_REQUEST_: Below is a block of records; repeat all of them exactly.

_DATA LISTING_:
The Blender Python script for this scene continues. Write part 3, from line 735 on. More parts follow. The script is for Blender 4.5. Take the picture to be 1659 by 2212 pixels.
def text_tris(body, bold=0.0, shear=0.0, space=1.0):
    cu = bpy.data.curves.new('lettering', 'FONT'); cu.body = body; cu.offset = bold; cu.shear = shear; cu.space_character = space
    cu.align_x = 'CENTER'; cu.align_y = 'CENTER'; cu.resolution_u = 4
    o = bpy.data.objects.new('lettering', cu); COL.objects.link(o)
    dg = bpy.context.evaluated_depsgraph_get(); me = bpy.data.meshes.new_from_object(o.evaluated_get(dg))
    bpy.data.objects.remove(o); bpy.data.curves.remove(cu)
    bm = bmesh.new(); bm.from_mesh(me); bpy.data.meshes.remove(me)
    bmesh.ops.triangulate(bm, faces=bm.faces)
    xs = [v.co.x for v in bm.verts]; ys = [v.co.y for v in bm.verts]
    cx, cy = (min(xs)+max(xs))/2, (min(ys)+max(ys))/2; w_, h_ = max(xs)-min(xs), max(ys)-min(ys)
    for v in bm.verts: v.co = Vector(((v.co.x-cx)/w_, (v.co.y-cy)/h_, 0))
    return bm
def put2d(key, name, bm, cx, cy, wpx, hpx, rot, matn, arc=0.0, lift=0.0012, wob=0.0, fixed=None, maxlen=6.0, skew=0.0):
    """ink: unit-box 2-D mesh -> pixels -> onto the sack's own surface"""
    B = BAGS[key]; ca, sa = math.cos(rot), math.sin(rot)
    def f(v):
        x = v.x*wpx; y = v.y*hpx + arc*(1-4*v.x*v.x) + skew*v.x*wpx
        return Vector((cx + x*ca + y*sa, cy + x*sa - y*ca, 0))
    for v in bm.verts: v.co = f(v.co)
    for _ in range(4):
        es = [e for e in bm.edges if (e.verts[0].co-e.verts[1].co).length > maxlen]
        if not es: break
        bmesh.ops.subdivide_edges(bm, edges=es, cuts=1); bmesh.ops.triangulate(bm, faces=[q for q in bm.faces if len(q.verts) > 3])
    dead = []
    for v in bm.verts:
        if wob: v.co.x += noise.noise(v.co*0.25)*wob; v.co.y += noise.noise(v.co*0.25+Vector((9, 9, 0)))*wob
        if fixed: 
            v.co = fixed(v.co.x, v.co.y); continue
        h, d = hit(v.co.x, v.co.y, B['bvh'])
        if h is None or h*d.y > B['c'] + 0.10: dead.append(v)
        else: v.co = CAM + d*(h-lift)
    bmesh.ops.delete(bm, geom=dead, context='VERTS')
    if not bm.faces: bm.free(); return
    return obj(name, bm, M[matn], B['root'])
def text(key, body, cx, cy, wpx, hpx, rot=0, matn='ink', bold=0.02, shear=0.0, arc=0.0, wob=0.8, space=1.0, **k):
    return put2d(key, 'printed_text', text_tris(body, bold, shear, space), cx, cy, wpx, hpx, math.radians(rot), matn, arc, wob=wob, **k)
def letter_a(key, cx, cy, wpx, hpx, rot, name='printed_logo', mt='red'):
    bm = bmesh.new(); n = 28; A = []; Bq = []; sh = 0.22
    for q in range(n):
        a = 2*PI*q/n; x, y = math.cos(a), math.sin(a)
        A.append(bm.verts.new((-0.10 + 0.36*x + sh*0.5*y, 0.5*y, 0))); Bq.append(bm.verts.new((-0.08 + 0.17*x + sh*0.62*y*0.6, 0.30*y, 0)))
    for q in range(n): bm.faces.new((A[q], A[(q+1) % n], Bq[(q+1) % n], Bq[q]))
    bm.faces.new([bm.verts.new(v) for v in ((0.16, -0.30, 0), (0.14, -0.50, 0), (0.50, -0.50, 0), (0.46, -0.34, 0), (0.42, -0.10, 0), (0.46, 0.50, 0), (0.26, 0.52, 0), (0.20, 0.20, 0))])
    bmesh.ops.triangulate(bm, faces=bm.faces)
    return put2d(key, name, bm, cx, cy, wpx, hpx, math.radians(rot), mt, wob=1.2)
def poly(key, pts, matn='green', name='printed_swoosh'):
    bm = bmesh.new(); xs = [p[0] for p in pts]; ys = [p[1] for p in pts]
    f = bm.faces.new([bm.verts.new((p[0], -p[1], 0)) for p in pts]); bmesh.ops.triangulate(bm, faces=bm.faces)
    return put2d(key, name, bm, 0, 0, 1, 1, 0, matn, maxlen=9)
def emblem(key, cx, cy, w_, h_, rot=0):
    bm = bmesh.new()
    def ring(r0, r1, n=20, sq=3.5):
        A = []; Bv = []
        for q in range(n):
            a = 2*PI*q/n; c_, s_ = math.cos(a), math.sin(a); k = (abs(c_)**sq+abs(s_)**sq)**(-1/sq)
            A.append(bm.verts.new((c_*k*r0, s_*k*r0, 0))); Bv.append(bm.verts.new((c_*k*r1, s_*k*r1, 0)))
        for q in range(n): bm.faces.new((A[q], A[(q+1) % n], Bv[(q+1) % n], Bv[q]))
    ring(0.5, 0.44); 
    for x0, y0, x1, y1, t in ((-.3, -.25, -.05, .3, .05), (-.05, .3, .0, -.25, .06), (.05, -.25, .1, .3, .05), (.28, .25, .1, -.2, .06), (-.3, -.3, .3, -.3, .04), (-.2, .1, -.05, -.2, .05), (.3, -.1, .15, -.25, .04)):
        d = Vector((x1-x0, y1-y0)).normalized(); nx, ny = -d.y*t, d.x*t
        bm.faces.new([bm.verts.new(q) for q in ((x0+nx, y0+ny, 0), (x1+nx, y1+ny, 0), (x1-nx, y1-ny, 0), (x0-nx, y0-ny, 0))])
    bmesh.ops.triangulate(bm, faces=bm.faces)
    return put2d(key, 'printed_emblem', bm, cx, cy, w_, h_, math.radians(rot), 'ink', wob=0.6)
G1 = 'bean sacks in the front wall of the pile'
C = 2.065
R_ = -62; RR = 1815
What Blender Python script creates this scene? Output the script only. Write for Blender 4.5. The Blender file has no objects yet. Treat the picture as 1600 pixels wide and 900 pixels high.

_SOLVED EXERCISE_:
The Blender Python script for this scene continues. Write part 3, from line 735 on. More parts follow. The script is for Blender 4.5. Take the picture to be 1659 by 2212 pixels.
def text_tris(body, bold=0.0, shear=0.0, space=1.0):
    cu = bpy.data.curves.new('lettering', 'FONT'); cu.body = body; cu.offset = bold; cu.shear = shear; cu.space_character = space
    cu.align_x = 'CENTER'; cu.align_y = 'CENTER'; cu.resolution_u = 4
    o = bpy.data.objects.new('lettering', cu); COL.objects.link(o)
    dg = bpy.context.evaluated_depsgraph_get(); me = bpy.data.meshes.new_from_object(o.evaluated_get(dg))
    bpy.data.objects.remove(o); bpy.data.curves.remove(cu)
    bm = bmesh.new(); bm.from_mesh(me); bpy.data.meshes.remove(me)
    bmesh.ops.triangulate(bm, faces=bm.faces)
    xs = [v.co.x for v in bm.verts]; ys = [v.co.y for v in bm.verts]
    cx, cy = (min(xs)+max(xs))/2, (min(ys)+max(ys))/2; w_, h_ = max(xs)-min(xs), max(ys)-min(ys)
    for v in bm.verts: v.co = Vector(((v.co.x-cx)/w_, (v.co.y-cy)/h_, 0))
    return bm
def put2d(key, name, bm, cx, cy, wpx, hpx, rot, matn, arc=0.0, lift=0.0012, wob=0.0, fixed=None, maxlen=6.0, skew=0.0):
    """ink: unit-box 2-D mesh -> pixels -> onto the sack's own surface"""
    B = BAGS[key]; ca, sa = math.cos(rot), math.sin(rot)
    def f(v):
        x = v.x*wpx; y = v.y*hpx + arc*(1-4*v.x*v.x) + skew*v.x*wpx
        return Vector((cx + x*ca + y*sa, cy + x*sa - y*ca, 0))
    for v in bm.verts: v.co = f(v.co)
    for _ in range(4):
        es = [e for e in bm.edges if (e.verts[0].co-e.verts[1].co).length > maxlen]
        if not es: break
        bmesh.ops.subdivide_edges(bm, edges=es, cuts=1); bmesh.ops.triangulate(bm, faces=[q for q in bm.faces if len(q.verts) > 3])
    dead = []
    for v in bm.verts:
        if wob: v.co.x += noise.noise(v.co*0.25)*wob; v.co.y += noise.noise(v.co*0.25+Vector((9, 9, 0)))*wob
        if fixed: 
            v.co = fixed(v.co.x, v.co.y); continue
        h, d = hit(v.co.x, v.co.y, B['bvh'])
        if h is None or h*d.y > B['c'] + 0.10: dead.append(v)
        else: v.co = CAM + d*(h-lift)
    bmesh.ops.delete(bm, geom=dead, context='VERTS')
    if not bm.faces: bm.free(); return
    return obj(name, bm, M[matn], B['root'])
def text(key, body, cx, cy, wpx, hpx, rot=0, matn='ink', bold=0.02, shear=0.0, arc=0.0, wob=0.8, space=1.0, **k):
    return put2d(key, 'printed_text', text_tris(body, bold, shear, space), cx, cy, wpx, hpx, math.radians(rot), matn, arc, wob=wob, **k)
def letter_a(key, cx, cy, wpx, hpx, rot, name='printed_logo', mt='red'):
    bm = bmesh.new(); n = 28; A = []; Bq = []; sh = 0.22
    for q in range(n):
        a = 2*PI*q/n; x, y = math.cos(a), math.sin(a)
        A.append(bm.verts.new((-0.10 + 0.36*x + sh*0.5*y, 0.5*y, 0))); Bq.append(bm.verts.new((-0.08 + 0.17*x + sh*0.62*y*0.6, 0.30*y, 0)))
    for q in range(n): bm.faces.new((A[q], A[(q+1) % n], Bq[(q+1) % n], Bq[q]))
    bm.faces.new([bm.verts.new(v) for v in ((0.16, -0.30, 0), (0.14, -0.50, 0), (0.50, -0.50, 0), (0.46, -0.34, 0), (0.42, -0.10, 0), (0.46, 0.50, 0), (0.26, 0.52, 0), (0.20, 0.20, 0))])
    bmesh.ops.triangulate(bm, faces=bm.faces)
    return put2d(key, name, bm, cx, cy, wpx, hpx, math.radians(rot), mt, wob=1.2)
def poly(key, pts, matn='green', name='printed_swoosh'):
    bm = bmesh.new(); xs = [p[0] for p in pts]; ys = [p[1] for p in pts]
    f = bm.faces.new([bm.verts.new((p[0], -p[1], 0)) for p in pts]); bmesh.ops.triangulate(bm, faces=bm.faces)
    return put2d(key, name, bm, 0, 0, 1, 1, 0, matn, maxlen=9)
def emblem(key, cx, cy, w_, h_, rot=0):
    bm = bmesh.new()
    def ring(r0, r1, n=20, sq=3.5):
        A = []; Bv = []
        for q in range(n):
            a = 2*PI*q/n; c_, s_ = math.cos(a), math.sin(a); k = (abs(c_)**sq+abs(s_)**sq)**(-1/sq)
            A.append(bm.verts.new((c_*k*r0, s_*k*r0, 0))); Bv.append(bm.verts.new((c_*k*r1, s_*k*r1, 0)))
        for q in range(n): bm.faces.new((A[q], A[(q+1) % n], Bv[(q+1) % n], Bv[q]))
    ring(0.5, 0.44); 
    for x0, y0, x1, y1, t in ((-.3, -.25, -.05, .3, .05), (-.05, .3, .0, -.25, .06), (.05, -.25, .1, .3, .05), (.28, .25, .1, -.2, .06), (-.3, -.3, .3, -.3, .04), (-.2, .1, -.05, -.2, .05), (.3, -.1, .15, -.25, .04)):
        d = Vector((x1-x0, y1-y0)).normalized(); nx, ny = -d.y*t, d.x*t
        bm.faces.new([bm.verts.new(q) for q in ((x0+nx, y0+ny, 0), (x1+nx, y1+ny, 0), (x1-nx, y1-ny, 0), (x0-nx, y0-ny, 0))])
    bmesh.ops.triangulate(bm, faces=bm.faces)
    return put2d(key, 'printed_emblem', bm, cx, cy, w_, h_, math.radians(rot), 'ink', wob=0.6)
G1 = 'bean sacks in the front wall of the pile'
C = 2.065
R_ = -62; RR = 1815
What Blender Python script creates this scene? Output the script only. Write for Blender 4.5. The Blender file has no objects yet. Treat the picture as 1600 pixels wide and 900 pixels high.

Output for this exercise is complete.